Quell’immigrato che lavorava illegalmente: IL VIDEO Gli albori di Musk, oggi al fianco di Trump
Da tempo nemico delle “frontiere aperte”, da oggi ufficialmente al fianco dell’amministrazione guidata da Donald Trump con l’incarico di responsabile dei prossimi tagli alla burocrazia degli Stati Uniti, Elon Musk è stato negli ultimi mesi più ricorrentemente inseguito da polemiche e inchieste giornalistiche che hanno cercato di metterlo in fallo o comunque di rivelarne il comportamento contraddittorio. Riguardo al tema degli immigrati si era tornati a discutere – come ha fatto il Washington Post un mese fa ancor prima della rielezione di Trump alla Casa Bianca – lo status di Musk e di suo fratello negli Usa fin dal via dello loro ascesa imprenditoriale.
Musk ha iniziato la sua carriera lavorando illegalmente, così il quotidiano statunitense raccontando dettagliatamente ciò che avveniva mentre – lo narra pure il video di un giovanissimo Musk del 1996 che pubblichiamo qui sotto – il magnate ora stabile compagno di Trump nella nuova amministrazione era agli albori della sua straordinaria carriera, da lui sempre ricordati tra il serio e il faceto, oppure ribaltando la questione parlando di un Paese dalle frontiere frequentemente bucate e che poi contemporaneamente ostacola la crescita di immigrati talentuosi.
Molto prima di diventare ciò che è oggi, il sudafricano Elon Musk ha lavorato illegalmente negli Stati Uniti – questa la tesi del Washington Post – “mentre lanciava la sua carriera imprenditoriale dopo aver abbandonato un programma di studi universitari in California”.
Non avrebbe avuto il diritto legale di lavorare durante la costruzione dell’azienda che è diventata Zip2, venduta poi per circa 300 milioni di dollari nel 1999. Quello che fu il suo trampolino di lancio verso Tesla e le altre che lo hanno reso la persona più ricca del mondo e certamente l’immigrato di maggior successo d’America.
“Musk e suo fratello Kimbal hanno spesso descritto il loro viaggio di immigrati in termini romantici, come un periodo di austerità personale, ambizione imperterrita e volontà di farsi beffe delle convenzioni”, ha scritto il quotidiano, riferendo che Musk era arrivato a Palo Alto nel 1995 per un corso di laurea alla Stanford University ma non si iscrisse poi mai ai corsi, lavorando invece alla sua startup.

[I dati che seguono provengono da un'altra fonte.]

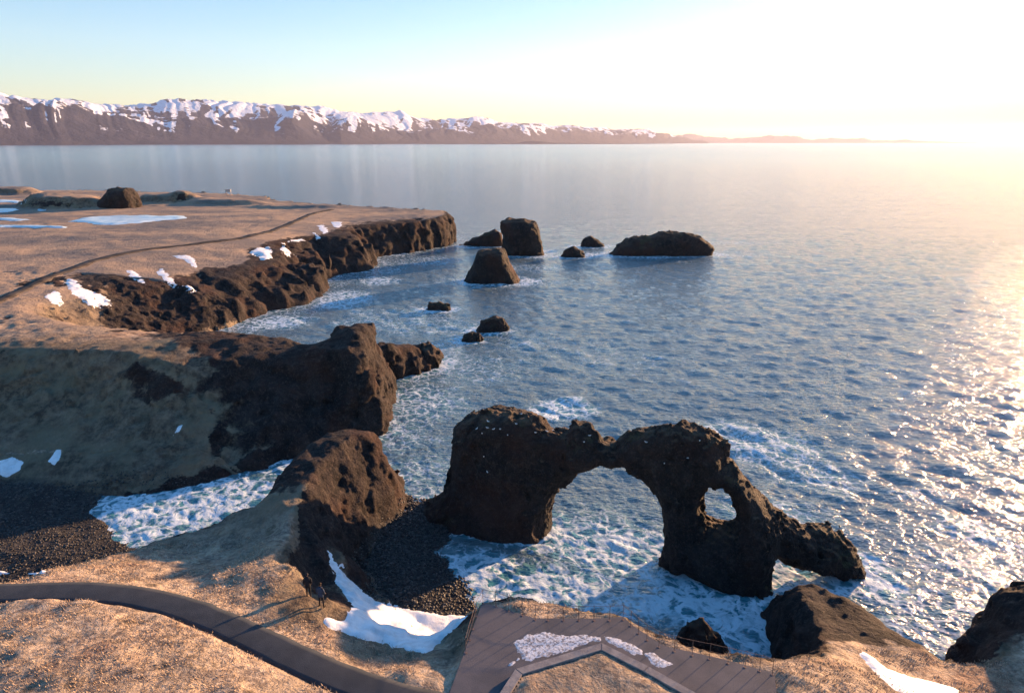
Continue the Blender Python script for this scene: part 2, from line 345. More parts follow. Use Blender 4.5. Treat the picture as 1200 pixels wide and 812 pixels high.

Gli studenti stranieri non potevano abbandonare la scuola per costruire un’azienda, circostanza che non poco impensierì la società da lui fondata perché, se avesse voluto entrare in una fusione di alto profilo, sarebbe stata sottoposta a controllo da parte della Securities and Exchange Commission degli Stati Uniti. Pari timori poprtò il versamento, da parte della società di venture capital Mohr Davidow Ventures, di 3 milioni di dollari nella società di Musk nel 1996. Preoccupava lo status legale di Musk, sul quale ha sempre poi sorvolato. “Nel 2013 ha scherzato sul fatto di essere stato in una “zona grigia” all’inizio della sua carriera – ha scritto il giornale – . E nel 2020 ha dichiarato di avere un “visto di lavoro per studenti” dopo aver rinviato i suoi studi a Stanford“.
Una vicenda che oggi è solo una polemica giornalistica. Paradossalmente originata, si può infine notare, dalle “maglie larghe” che all’epoca favorirono Musk. Era presidente Bill Clinton, era guidata dai Democratici oggi pesantemente sconfitti da Trump proprio con il forte contributo, di idee ed economico, di quel giovane immigrato di allora.